Brief: Repeat every line below exactly, word for word.

Stored data:
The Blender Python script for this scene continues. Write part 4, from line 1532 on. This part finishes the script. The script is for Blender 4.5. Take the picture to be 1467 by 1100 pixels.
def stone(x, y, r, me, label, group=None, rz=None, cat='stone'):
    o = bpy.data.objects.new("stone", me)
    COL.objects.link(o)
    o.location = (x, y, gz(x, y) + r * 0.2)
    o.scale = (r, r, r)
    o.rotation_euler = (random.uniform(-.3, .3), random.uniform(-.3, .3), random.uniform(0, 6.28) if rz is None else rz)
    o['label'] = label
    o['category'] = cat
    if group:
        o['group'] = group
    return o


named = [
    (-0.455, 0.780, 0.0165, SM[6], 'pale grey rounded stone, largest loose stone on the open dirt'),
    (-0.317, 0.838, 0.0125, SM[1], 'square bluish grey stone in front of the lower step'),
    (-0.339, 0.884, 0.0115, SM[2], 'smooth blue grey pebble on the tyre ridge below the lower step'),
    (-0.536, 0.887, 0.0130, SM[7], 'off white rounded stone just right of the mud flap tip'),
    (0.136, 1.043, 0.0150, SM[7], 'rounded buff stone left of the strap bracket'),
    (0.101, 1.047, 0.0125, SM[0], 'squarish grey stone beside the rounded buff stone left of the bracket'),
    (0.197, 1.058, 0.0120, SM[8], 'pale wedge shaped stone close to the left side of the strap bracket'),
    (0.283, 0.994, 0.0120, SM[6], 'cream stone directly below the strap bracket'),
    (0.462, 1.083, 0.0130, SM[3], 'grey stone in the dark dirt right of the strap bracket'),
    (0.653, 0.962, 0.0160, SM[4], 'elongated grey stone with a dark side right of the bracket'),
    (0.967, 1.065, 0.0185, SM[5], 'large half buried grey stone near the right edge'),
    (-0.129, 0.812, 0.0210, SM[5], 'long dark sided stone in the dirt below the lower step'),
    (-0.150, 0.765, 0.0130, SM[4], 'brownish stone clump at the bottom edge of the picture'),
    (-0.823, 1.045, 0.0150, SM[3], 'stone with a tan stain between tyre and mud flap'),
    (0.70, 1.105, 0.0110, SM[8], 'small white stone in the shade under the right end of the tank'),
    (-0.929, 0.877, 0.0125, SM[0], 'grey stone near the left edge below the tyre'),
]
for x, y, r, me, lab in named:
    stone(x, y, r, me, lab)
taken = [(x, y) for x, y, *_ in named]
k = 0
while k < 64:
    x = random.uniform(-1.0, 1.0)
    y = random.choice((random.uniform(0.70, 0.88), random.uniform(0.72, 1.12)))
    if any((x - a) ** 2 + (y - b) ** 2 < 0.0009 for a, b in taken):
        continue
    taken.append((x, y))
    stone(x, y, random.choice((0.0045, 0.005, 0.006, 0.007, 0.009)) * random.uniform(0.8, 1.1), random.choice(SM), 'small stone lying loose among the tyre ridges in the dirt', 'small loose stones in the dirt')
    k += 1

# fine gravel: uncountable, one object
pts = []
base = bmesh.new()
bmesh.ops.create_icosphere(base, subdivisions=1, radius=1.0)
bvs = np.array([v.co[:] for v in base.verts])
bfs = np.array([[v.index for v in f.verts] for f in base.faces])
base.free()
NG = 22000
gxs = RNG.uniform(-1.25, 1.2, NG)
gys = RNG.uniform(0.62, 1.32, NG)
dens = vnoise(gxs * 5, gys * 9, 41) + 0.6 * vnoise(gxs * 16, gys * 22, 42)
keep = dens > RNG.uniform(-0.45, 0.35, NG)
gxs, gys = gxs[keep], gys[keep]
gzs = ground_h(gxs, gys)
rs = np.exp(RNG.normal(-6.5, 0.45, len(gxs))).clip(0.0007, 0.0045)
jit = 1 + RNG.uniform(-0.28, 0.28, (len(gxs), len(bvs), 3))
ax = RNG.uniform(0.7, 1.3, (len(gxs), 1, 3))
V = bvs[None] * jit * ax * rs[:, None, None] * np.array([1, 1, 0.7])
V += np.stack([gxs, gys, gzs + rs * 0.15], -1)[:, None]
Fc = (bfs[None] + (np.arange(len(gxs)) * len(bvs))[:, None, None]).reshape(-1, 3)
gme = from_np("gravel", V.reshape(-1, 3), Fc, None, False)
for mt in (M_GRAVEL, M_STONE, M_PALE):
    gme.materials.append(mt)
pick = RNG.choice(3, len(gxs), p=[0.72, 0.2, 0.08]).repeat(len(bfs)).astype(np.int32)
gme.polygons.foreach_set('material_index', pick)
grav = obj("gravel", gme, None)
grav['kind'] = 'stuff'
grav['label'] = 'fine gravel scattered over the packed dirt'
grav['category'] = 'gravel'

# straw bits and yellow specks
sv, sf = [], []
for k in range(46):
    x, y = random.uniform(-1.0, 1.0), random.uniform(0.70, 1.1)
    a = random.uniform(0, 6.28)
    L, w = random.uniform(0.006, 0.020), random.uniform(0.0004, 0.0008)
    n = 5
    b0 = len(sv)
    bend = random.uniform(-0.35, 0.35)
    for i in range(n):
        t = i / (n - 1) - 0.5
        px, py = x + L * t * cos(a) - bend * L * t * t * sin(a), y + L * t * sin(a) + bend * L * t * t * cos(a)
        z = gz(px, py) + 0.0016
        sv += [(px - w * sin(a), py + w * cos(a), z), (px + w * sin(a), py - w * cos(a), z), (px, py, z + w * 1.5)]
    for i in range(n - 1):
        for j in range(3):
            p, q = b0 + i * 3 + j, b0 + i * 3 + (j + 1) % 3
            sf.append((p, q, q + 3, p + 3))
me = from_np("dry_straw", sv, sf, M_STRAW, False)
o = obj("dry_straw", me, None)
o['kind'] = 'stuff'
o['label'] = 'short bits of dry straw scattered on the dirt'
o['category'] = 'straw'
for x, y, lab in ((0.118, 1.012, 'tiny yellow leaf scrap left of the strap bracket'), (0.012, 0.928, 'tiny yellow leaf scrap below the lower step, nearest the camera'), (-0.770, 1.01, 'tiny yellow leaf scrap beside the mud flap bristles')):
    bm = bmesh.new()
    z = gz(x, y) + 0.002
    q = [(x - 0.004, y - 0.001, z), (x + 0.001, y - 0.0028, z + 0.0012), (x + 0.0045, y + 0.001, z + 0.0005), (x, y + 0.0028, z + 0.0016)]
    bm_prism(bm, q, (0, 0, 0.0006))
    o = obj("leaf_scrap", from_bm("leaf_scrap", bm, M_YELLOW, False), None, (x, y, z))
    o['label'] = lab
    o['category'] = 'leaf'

Correct output:
The Blender Python script for this scene continues. Write part 4, from line 1532 on. This part finishes the script. The script is for Blender 4.5. Take the picture to be 1467 by 1100 pixels.
def stone(x, y, r, me, label, group=None, rz=None, cat='stone'):
    o = bpy.data.objects.new("stone", me)
    COL.objects.link(o)
    o.location = (x, y, gz(x, y) + r * 0.2)
    o.scale = (r, r, r)
    o.rotation_euler = (random.uniform(-.3, .3), random.uniform(-.3, .3), random.uniform(0, 6.28) if rz is None else rz)
    o['label'] = label
    o['category'] = cat
    if group:
        o['group'] = group
    return o


named = [
    (-0.455, 0.780, 0.0165, SM[6], 'pale grey rounded stone, largest loose stone on the open dirt'),
    (-0.317, 0.838, 0.0125, SM[1], 'square bluish grey stone in front of the lower step'),
    (-0.339, 0.884, 0.0115, SM[2], 'smooth blue grey pebble on the tyre ridge below the lower step'),
    (-0.536, 0.887, 0.0130, SM[7], 'off white rounded stone just right of the mud flap tip'),
    (0.136, 1.043, 0.0150, SM[7], 'rounded buff stone left of the strap bracket'),
    (0.101, 1.047, 0.0125, SM[0], 'squarish grey stone beside the rounded buff stone left of the bracket'),
    (0.197, 1.058, 0.0120, SM[8], 'pale wedge shaped stone close to the left side of the strap bracket'),
    (0.283, 0.994, 0.0120, SM[6], 'cream stone directly below the strap bracket'),
    (0.462, 1.083, 0.0130, SM[3], 'grey stone in the dark dirt right of the strap bracket'),
    (0.653, 0.962, 0.0160, SM[4], 'elongated grey stone with a dark side right of the bracket'),
    (0.967, 1.065, 0.0185, SM[5], 'large half buried grey stone near the right edge'),
    (-0.129, 0.812, 0.0210, SM[5], 'long dark sided stone in the dirt below the lower step'),
    (-0.150, 0.765, 0.0130, SM[4], 'brownish stone clump at the bottom edge of the picture'),
    (-0.823, 1.045, 0.0150, SM[3], 'stone with a tan stain between tyre and mud flap'),
    (0.70, 1.105, 0.0110, SM[8], 'small white stone in the shade under the right end of the tank'),
    (-0.929, 0.877, 0.0125, SM[0], 'grey stone near the left edge below the tyre'),
]
for x, y, r, me, lab in named:
    stone(x, y, r, me, lab)
taken = [(x, y) for x, y, *_ in named]
k = 0
while k < 64:
    x = random.uniform(-1.0, 1.0)
    y = random.choice((random.uniform(0.70, 0.88), random.uniform(0.72, 1.12)))
    if any((x - a) ** 2 + (y - b) ** 2 < 0.0009 for a, b in taken):
        continue
    taken.append((x, y))
    stone(x, y, random.choice((0.0045, 0.005, 0.006, 0.007, 0.009)) * random.uniform(0.8, 1.1), random.choice(SM), 'small stone lying loose among the tyre ridges in the dirt', 'small loose stones in the dirt')
    k += 1

# fine gravel: uncountable, one object
pts = []
base = bmesh.new()
bmesh.ops.create_icosphere(base, subdivisions=1, radius=1.0)
bvs = np.array([v.co[:] for v in base.verts])
bfs = np.array([[v.index for v in f.verts] for f in base.faces])
base.free()
NG = 22000
gxs = RNG.uniform(-1.25, 1.2, NG)
gys = RNG.uniform(0.62, 1.32, NG)
dens = vnoise(gxs * 5, gys * 9, 41) + 0.6 * vnoise(gxs * 16, gys * 22, 42)
keep = dens > RNG.uniform(-0.45, 0.35, NG)
gxs, gys = gxs[keep], gys[keep]
gzs = ground_h(gxs, gys)
rs = np.exp(RNG.normal(-6.5, 0.45, len(gxs))).clip(0.0007, 0.0045)
jit = 1 + RNG.uniform(-0.28, 0.28, (len(gxs), len(bvs), 3))
ax = RNG.uniform(0.7, 1.3, (len(gxs), 1, 3))
V = bvs[None] * jit * ax * rs[:, None, None] * np.array([1, 1, 0.7])
V += np.stack([gxs, gys, gzs + rs * 0.15], -1)[:, None]
Fc = (bfs[None] + (np.arange(len(gxs)) * len(bvs))[:, None, None]).reshape(-1, 3)
gme = from_np("gravel", V.reshape(-1, 3), Fc, None, False)
for mt in (M_GRAVEL, M_STONE, M_PALE):
    gme.materials.append(mt)
pick = RNG.choice(3, len(gxs), p=[0.72, 0.2, 0.08]).repeat(len(bfs)).astype(np.int32)
gme.polygons.foreach_set('material_index', pick)
grav = obj("gravel", gme, None)
grav['kind'] = 'stuff'
grav['label'] = 'fine gravel scattered over the packed dirt'
grav['category'] = 'gravel'

# straw bits and yellow specks
sv, sf = [], []
for k in range(46):
    x, y = random.uniform(-1.0, 1.0), random.uniform(0.70, 1.1)
    a = random.uniform(0, 6.28)
    L, w = random.uniform(0.006, 0.020), random.uniform(0.0004, 0.0008)
    n = 5
    b0 = len(sv)
    bend = random.uniform(-0.35, 0.35)
    for i in range(n):
        t = i / (n - 1) - 0.5
        px, py = x + L * t * cos(a) - bend * L * t * t * sin(a), y + L * t * sin(a) + bend * L * t * t * cos(a)
        z = gz(px, py) + 0.0016
        sv += [(px - w * sin(a), py + w * cos(a), z), (px + w * sin(a), py - w * cos(a), z), (px, py, z + w * 1.5)]
    for i in range(n - 1):
        for j in range(3):
            p, q = b0 + i * 3 + j, b0 + i * 3 + (j + 1) % 3
            sf.append((p, q, q + 3, p + 3))
me = from_np("dry_straw", sv, sf, M_STRAW, False)
o = obj("dry_straw", me, None)
o['kind'] = 'stuff'
o['label'] = 'short bits of dry straw scattered on the dirt'
o['category'] = 'straw'
for x, y, lab in ((0.118, 1.012, 'tiny yellow leaf scrap left of the strap bracket'), (0.012, 0.928, 'tiny yellow leaf scrap below the lower step, nearest the camera'), (-0.770, 1.01, 'tiny yellow leaf scrap beside the mud flap bristles')):
    bm = bmesh.new()
    z = gz(x, y) + 0.002
    q = [(x - 0.004, y - 0.001, z), (x + 0.001, y - 0.0028, z + 0.0012), (x + 0.0045, y + 0.001, z + 0.0005), (x, y + 0.0028, z + 0.0016)]
    bm_prism(bm, q, (0, 0, 0.0006))
    o = obj("leaf_scrap", from_bm("leaf_scrap", bm, M_YELLOW, False), None, (x, y, z))
    o['label'] = lab
    o['category'] = 'leaf'